Clerical staff at the government’s employment agency are being asked to work on a self-employed basis rather than being taken on board as employees, according to General Workers’ Union general secretary Tony Zarb.

Similarly, cleaners at the Paola health centre were working for 38 hours a week but being paid for 30, Mr Zarb claimed yesterday during a seminar on poverty and social exclusion organised by the GWU.

The Employment and Train-ing Corporation “categorically” denied Mr Zarb’s claims, saying “all persons carrying out clerical duties for ETC are not engaged on self-employed basis”.

The ETC and the health centre were among the series of examples Mr Zarb mentioned to highlight what he described as the increase in unstable working conditions. These conditions, he said, could raise the number of people at risk of poverty.

A Eurostat report launched earlier this year showed that 15 per cent of the Maltese population were estimated to be on the threshold of poverty in 2008.

Mr Zarb said some workers in the construction industry had been forced to agree to forego the cost-of-living adjustment last year if they wanted to keep their job. Some bus drivers worked between 16 and 18 hours a day and were paid for 48 hours when they worked for 56.

The government, he added, had to show stronger commitment towards workers and open its eyes to the realities of abuse.

Speaking during the seminar, Robert Galea, from the Migrants’ Solidarity Movement, said people needed to stop seeing immigrants as a threat to jobs and focus their energy on the abuse and injustice suffered by both immigrants and locals alike.

The opposition spokesman on social policy, Michael Farrugia, said the time had come to rethink the definition of the minimum wage. Was it meant to be enough for a person to live a decent life or should it be enough for a family to live on?

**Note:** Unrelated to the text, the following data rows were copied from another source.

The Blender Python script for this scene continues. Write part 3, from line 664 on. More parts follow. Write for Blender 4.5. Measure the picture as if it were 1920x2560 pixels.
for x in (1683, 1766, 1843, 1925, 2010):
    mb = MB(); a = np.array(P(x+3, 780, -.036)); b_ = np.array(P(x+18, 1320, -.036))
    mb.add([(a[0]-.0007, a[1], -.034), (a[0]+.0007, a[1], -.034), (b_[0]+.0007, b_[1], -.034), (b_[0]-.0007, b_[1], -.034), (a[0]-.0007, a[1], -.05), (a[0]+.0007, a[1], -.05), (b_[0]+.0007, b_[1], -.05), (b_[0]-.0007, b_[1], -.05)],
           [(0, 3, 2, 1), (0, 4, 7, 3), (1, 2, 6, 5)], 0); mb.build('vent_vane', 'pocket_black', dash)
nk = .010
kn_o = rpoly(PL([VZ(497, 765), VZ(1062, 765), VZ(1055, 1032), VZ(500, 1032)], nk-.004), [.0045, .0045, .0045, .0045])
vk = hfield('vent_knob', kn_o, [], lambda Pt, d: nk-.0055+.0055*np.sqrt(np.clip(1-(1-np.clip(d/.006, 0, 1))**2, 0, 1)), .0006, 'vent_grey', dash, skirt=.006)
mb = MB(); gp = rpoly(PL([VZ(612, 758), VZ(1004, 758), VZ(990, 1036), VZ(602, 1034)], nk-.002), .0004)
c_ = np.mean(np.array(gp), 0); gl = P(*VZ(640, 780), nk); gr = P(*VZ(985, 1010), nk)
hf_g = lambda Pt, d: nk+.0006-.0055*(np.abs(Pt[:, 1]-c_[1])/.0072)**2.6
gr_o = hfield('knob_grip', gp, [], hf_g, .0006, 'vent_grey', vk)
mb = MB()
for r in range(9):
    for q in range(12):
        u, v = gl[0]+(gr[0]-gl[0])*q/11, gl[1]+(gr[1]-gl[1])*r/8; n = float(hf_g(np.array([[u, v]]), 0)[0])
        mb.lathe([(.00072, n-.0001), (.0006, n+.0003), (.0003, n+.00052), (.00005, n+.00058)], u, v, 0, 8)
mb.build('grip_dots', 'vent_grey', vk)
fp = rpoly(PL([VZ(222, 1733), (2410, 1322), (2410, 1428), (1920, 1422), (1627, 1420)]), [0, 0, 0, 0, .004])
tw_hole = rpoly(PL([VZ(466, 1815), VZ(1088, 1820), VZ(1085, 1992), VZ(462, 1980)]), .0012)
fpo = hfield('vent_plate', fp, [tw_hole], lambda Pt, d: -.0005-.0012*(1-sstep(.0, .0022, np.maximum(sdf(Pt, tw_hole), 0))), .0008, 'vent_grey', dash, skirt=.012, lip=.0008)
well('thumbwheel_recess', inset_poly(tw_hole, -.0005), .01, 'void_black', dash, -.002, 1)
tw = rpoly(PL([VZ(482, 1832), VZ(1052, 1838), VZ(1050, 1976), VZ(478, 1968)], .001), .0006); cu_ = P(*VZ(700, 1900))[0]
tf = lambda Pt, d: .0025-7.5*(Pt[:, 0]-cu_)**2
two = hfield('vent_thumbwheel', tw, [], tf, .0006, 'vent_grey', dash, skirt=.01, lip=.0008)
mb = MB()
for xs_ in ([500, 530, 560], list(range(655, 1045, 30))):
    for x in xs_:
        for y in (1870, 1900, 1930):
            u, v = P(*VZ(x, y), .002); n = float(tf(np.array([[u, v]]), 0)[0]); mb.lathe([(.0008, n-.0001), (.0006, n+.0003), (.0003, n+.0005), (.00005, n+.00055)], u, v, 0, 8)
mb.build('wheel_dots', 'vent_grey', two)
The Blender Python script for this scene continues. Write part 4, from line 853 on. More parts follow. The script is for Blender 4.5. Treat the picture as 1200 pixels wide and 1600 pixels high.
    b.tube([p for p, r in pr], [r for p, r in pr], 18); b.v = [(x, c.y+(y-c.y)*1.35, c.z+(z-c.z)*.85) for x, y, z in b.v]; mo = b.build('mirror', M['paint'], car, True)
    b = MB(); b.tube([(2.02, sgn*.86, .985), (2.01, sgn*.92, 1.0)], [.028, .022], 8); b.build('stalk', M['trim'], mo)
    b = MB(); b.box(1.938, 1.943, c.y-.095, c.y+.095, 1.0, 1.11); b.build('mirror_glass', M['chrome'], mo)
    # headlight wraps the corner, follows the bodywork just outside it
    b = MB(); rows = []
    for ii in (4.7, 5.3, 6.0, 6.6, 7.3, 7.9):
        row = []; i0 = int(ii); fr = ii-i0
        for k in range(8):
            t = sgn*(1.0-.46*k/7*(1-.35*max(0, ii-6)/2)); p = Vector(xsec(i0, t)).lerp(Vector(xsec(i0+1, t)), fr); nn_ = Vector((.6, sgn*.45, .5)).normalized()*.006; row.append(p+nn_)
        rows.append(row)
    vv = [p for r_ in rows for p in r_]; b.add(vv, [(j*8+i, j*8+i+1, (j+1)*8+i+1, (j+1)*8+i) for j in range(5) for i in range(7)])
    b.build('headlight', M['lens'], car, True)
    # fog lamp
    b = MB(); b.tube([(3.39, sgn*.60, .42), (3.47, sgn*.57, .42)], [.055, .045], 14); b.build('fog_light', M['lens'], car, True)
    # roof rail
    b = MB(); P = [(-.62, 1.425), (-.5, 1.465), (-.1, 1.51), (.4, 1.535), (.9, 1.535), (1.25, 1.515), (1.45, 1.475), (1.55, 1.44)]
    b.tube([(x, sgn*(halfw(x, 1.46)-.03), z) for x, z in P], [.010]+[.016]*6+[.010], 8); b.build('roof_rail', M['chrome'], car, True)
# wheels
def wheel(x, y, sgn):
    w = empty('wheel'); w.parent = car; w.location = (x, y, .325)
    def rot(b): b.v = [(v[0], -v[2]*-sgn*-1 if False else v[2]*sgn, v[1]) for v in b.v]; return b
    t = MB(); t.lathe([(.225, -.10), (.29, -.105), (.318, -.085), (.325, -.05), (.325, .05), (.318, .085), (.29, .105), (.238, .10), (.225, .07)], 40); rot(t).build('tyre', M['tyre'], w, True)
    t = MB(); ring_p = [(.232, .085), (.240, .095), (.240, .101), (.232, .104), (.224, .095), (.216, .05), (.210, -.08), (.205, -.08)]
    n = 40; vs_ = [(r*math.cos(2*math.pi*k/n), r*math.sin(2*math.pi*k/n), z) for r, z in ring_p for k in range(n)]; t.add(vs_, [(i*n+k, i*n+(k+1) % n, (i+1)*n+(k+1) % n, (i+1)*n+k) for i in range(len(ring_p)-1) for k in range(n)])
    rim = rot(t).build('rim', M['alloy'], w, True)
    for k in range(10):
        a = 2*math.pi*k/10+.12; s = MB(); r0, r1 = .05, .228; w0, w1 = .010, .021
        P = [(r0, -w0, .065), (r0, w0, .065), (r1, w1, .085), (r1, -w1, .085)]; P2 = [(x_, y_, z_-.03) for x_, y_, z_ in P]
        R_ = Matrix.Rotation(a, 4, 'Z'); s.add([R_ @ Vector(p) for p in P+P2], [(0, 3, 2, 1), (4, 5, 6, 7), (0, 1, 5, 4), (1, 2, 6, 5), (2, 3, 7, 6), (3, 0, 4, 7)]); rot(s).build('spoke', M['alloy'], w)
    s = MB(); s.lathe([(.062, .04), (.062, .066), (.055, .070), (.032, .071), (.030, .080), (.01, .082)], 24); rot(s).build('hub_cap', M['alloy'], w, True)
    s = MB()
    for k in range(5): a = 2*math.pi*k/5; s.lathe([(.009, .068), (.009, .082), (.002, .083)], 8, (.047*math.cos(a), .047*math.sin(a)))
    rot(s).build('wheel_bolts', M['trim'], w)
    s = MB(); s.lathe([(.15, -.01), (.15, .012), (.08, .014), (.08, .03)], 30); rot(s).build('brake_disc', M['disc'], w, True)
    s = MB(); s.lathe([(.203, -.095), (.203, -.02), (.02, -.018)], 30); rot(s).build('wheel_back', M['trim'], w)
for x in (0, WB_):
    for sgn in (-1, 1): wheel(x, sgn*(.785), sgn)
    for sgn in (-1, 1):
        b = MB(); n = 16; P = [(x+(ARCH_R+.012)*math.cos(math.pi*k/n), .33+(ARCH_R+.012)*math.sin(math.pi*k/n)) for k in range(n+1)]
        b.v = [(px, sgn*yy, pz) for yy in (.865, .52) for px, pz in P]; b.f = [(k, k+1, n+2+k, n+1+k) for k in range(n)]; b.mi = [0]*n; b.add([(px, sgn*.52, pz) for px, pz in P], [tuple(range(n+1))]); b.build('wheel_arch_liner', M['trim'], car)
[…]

Dr Farrugia pointed out that, as research showed, children were at a higher risk of poverty. The risk was even higher in the case of children of single parents. Perhaps the time had come to introduce initiatives to grant opportunities to these children and ensure they did not fall into the poverty rut and inherit their parents’ way of life. These children needed to be supported from a young age, he said, adding that, unfortunately, this did not always happen.

He knew of a case of a boy who went to school without having done his homework and was summoned to the office of the assistant head. The assistant head told the boy to get his lunch as he would be spending his lunch break in his office. But the boy replied he had no lunch. “Rather than looking into why the child had no lunch and did not do his homework, the assistant head punished him,” he said.

Dr Farrugia said there was lack of sensitivity towards such children who needed help and attention if they were to succeed in life.

Joe Gerada, chief executive of the Foundation for Human Resources Development, said the time had come for a national effort to be made to provide skilled workers with certificates that proved their competence. This would allow them more social mobility and give them a tool to combat poverty.